Fora a euforia momentânea, de que vale mesmo erguer a taça de melhor seleção da parte sul do continente? Com exceção da constatação de que dá para vencer sem Neymar, sobra pouco a comemorar. A realidade é que a vitória em um torneio tecnicamente questionável expõe as fraquezas do futebol brasileiro. “Estamos produzindo menos craques”, disse Tostão, tricampeão mundial com a brilhante seleção de 1970 e exímio cronista esportivo, em entrevista a VEJA. “Faltam jogadores excepcionais, principalmente do meio para a frente. Com exceção de Neymar, nossos jogadores de ataque não estão entre os melhores do mundo.” O protagonismo que historicamente esteve com aqueles que criavam jogadas e marcavam os gols está hoje nos pés (e nas mãos) dos brasileiros cuja tarefa é impedi-los. É o caso de Alisson, o goleiro que até a final não foi vazado uma vez sequer, da dupla de zaga Thiago Silva e Marquinhos e dos volantes Casemiro, Arthur e Fernandinho, homens imprescindíveis para Tite.

A falta de brilho da atual geração de atacantes brasileiros fica evidente quando se lembra a dificuldade do escrete para se impor diante de fregueses de longa data: Venezuela e Paraguai. E não vale culpar apenas as retrancas (elas sempre estiveram aí), tampouco os gramados ruins (isso nunca foi problema para Pelé, Romário, Zico ou Ronaldo). A seleção brasileira, que já foi sinônimo de excelência, hoje é uma equipe regular. Competitiva, claro, porém sem alcançar o patamar dos tempos áureos. E não se trata de uma crítica ao trabalho de Tite à frente da equipe. É verdade, há quem prefira trocar seu estilo professoral pela marra debochada de Renato Gaúcho, para citar apenas um nome alternativo. Mas, do grupo de 23 convocados pelo treinador que caiu nas quartas da Copa da Rússia, é difícil contestar mais do que uma ou duas escolhas. O problema é estrutural.

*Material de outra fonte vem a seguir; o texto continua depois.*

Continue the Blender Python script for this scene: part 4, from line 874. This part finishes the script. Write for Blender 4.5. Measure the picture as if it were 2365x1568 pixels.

“O problema decorre da pressa em formar jogadores, em grande quantidade, para tão logo exportá-los”, reforça Tostão. “Não há o cuidado com a formação de jogadores especiais.” E ele não é a única voz a criticar o modelo vigente. “As categorias de base hoje têm o mesmo objetivo dos times principais: vencer campeonatos”, afirma Alex, ex-jogador de Palmeiras e Cruzeiro e no momento comentarista dos canais ESPN. “É mais fácil vencer com um elenco de garotos fortes, independentemente de serem os mais talentosos. Um craque como o Zico hoje teria dificuldade para encontrar uma equipe para jogar. Diriam que ele é baixo, fisicamente fraco e que não suportaria enfrentar meninos maiores.” Se no passado recente os talentos precoces eram tratados como joias, agora são commodities. Como bem lembrou Tostão, o Brasil é o país que mais jogadores tinha na disputa da última edição da Liga dos Campeões da Uefa. Mas, novamente, tirando o camisa 10 do Paris Saint-Germain, é difícil apontar um brasileiro que seja a referência central de seu time.

Outra mudança significativa é que o futebol bem jogado, vistoso aos olhos dos espectadores, não é mais disputado nas competições de seleções. A excelência do esporte está, hoje, na disputa entre clubes europeus. Apesar da tentativa da Confederação Sul-Americana de Futebol de dar lustro à atual edição da Copa América, como se fosse um grande torneio na Europa, ela foi decepcionante em termos da qualidade do espetáculo — três das quatro partidas da fase de quartas de final terminaram em empate sem gols, sendo decididas nos pênaltis. Fica difícil convencer as novas gerações a encantar-se com a camisa amarela quando os verdadeiros craques vestem outras cores.